What is being asked:
Reproduce the records below exactly, leaving out any pictures.

# Start of Dataset extract

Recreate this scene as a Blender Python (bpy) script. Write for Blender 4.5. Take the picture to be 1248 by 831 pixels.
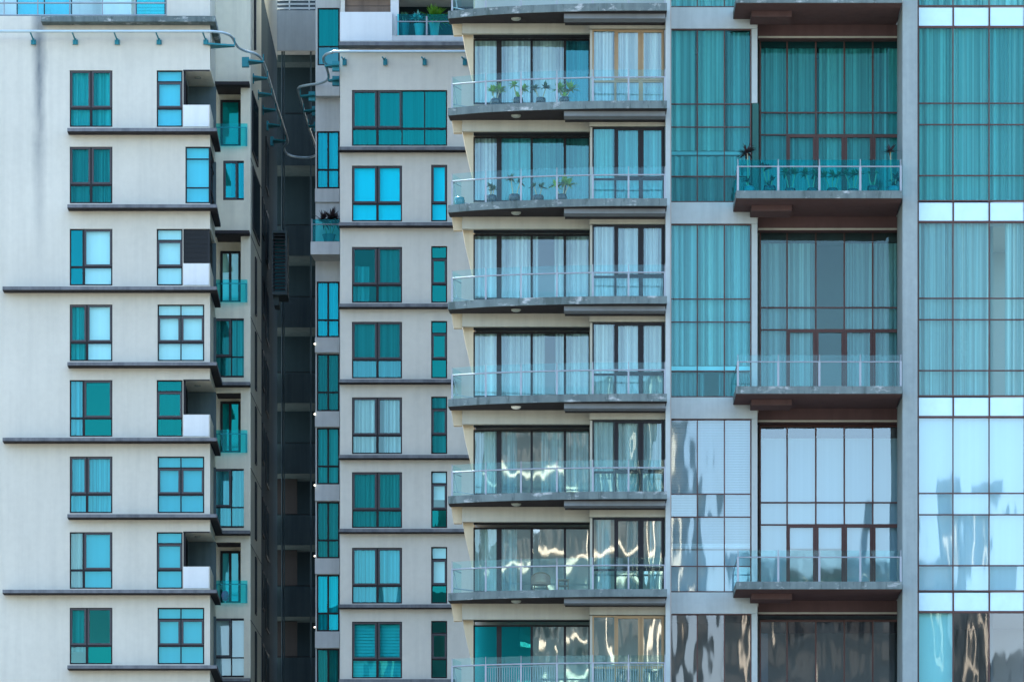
import bpy, math, random
from mathutils import Vector
R = math.radians
rnd = random.Random(7)
S = bpy.context.scene
for o in list(bpy.data.objects): bpy.data.objects.remove(o, do_unlink=True)
COL = S.collection

# ------------------------------------------------------------------ camera, sky, sun, exposure
FP = 36.7      # photo pixels per metre on the plane Y = 0
DC = 170.0     # camera distance to that plane
HZ = 1500.0    # photo row of the horizon (far below the frame)
EYE = 1.7
cd = bpy.data.cameras.new('camera'); cam = bpy.data.objects.new('camera', cd); COL.objects.link(cam)
cam.location = (0, -DC, EYE); cam.rotation_euler = (R(90), 0, 0)
cd.sensor_width = 36; cd.lens = 36*DC/(1248/FP); cd.shift_y = (HZ-415.5)/1248
cd.clip_start = 1; cd.clip_end = 6000
S.camera = cam
SUN_EL, SUN_AZ = 44, -14          # sun stands behind the towers, a little to the left
w = bpy.data.worlds.new('World'); S.world = w; w.use_nodes = True
nt = w.node_tree; bg = nt.nodes['Background']
sky = nt.nodes.new('ShaderNodeTexSky'); sky.sky_type = 'NISHITA'; sky.sun_disc = False
sky.sun_elevation = R(SUN_EL); sky.sun_rotation = R(SUN_AZ)
sky.air_density = 1.0; sky.dust_density = 2.2; sky.ozone_density = 1.0
nt.links.new(sky.outputs[0], bg.inputs[0]); bg.inputs[1].default_value = 0.15
sl = bpy.data.lights.new('sun', 'SUN'); sl.energy = 4; sl.angle = R(.5); sl.color = (1, .95, .86)
sun = bpy.data.objects.new('sun', sl); COL.objects.link(sun)
sd = Vector((math.sin(R(SUN_AZ))*math.cos(R(SUN_EL)), math.cos(R(SUN_AZ))*math.cos(R(SUN_EL)), math.sin(R(SUN_EL))))
sun.rotation_euler = sd.to_track_quat('Z', 'Y').to_euler()
sun.location = (0, 100, 200)
S.view_settings.view_transform = 'Standard'; S.view_settings.look = 'None'
S.view_settings.exposure = 2.45; S.view_settings.gamma = 1

# ------------------------------------------------------------------ helpers
def X(px, Y=0.): return (px-624)/FP*(DC+Y)/DC
def Z(py, Y=0.): return EYE+(HZ-py)/FP*(DC+Y)/DC
def PXL(m, Y=0.): return m*DC/(DC+Y)*FP

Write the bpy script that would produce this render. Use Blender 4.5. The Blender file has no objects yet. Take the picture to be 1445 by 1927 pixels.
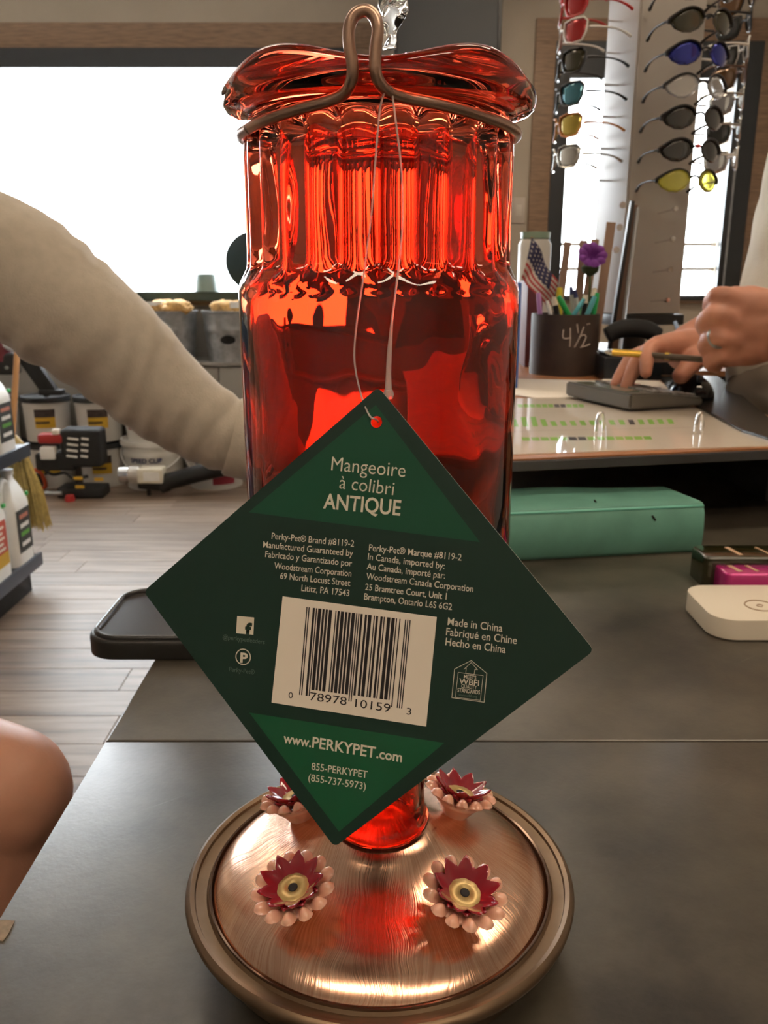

# End of Dataset extract

Exercise solution:
Recreate this scene as a Blender Python (bpy) script. Write for Blender 4.5. Take the picture to be 1248 by 831 pixels.
import bpy, math, random
from mathutils import Vector
R = math.radians
rnd = random.Random(7)
S = bpy.context.scene
for o in list(bpy.data.objects): bpy.data.objects.remove(o, do_unlink=True)
COL = S.collection

# ------------------------------------------------------------------ camera, sky, sun, exposure
FP = 36.7      # photo pixels per metre on the plane Y = 0
DC = 170.0     # camera distance to that plane
HZ = 1500.0    # photo row of the horizon (far below the frame)
EYE = 1.7
cd = bpy.data.cameras.new('camera'); cam = bpy.data.objects.new('camera', cd); COL.objects.link(cam)
cam.location = (0, -DC, EYE); cam.rotation_euler = (R(90), 0, 0)
cd.sensor_width = 36; cd.lens = 36*DC/(1248/FP); cd.shift_y = (HZ-415.5)/1248
cd.clip_start = 1; cd.clip_end = 6000
S.camera = cam
SUN_EL, SUN_AZ = 44, -14          # sun stands behind the towers, a little to the left
w = bpy.data.worlds.new('World'); S.world = w; w.use_nodes = True
nt = w.node_tree; bg = nt.nodes['Background']
sky = nt.nodes.new('ShaderNodeTexSky'); sky.sky_type = 'NISHITA'; sky.sun_disc = False
sky.sun_elevation = R(SUN_EL); sky.sun_rotation = R(SUN_AZ)
sky.air_density = 1.0; sky.dust_density = 2.2; sky.ozone_density = 1.0
nt.links.new(sky.outputs[0], bg.inputs[0]); bg.inputs[1].default_value = 0.15
sl = bpy.data.lights.new('sun', 'SUN'); sl.energy = 4; sl.angle = R(.5); sl.color = (1, .95, .86)
sun = bpy.data.objects.new('sun', sl); COL.objects.link(sun)
sd = Vector((math.sin(R(SUN_AZ))*math.cos(R(SUN_EL)), math.cos(R(SUN_AZ))*math.cos(R(SUN_EL)), math.sin(R(SUN_EL))))
sun.rotation_euler = sd.to_track_quat('Z', 'Y').to_euler()
sun.location = (0, 100, 200)
S.view_settings.view_transform = 'Standard'; S.view_settings.look = 'None'
S.view_settings.exposure = 2.45; S.view_settings.gamma = 1

# ------------------------------------------------------------------ helpers
def X(px, Y=0.): return (px-624)/FP*(DC+Y)/DC
def Z(py, Y=0.): return EYE+(HZ-py)/FP*(DC+Y)/DC
def PXL(m, Y=0.): return m*DC/(DC+Y)*FP

Write the bpy script that would produce this render. Use Blender 4.5. The Blender file has no objects yet. Take the picture to be 1445 by 1927 pixels.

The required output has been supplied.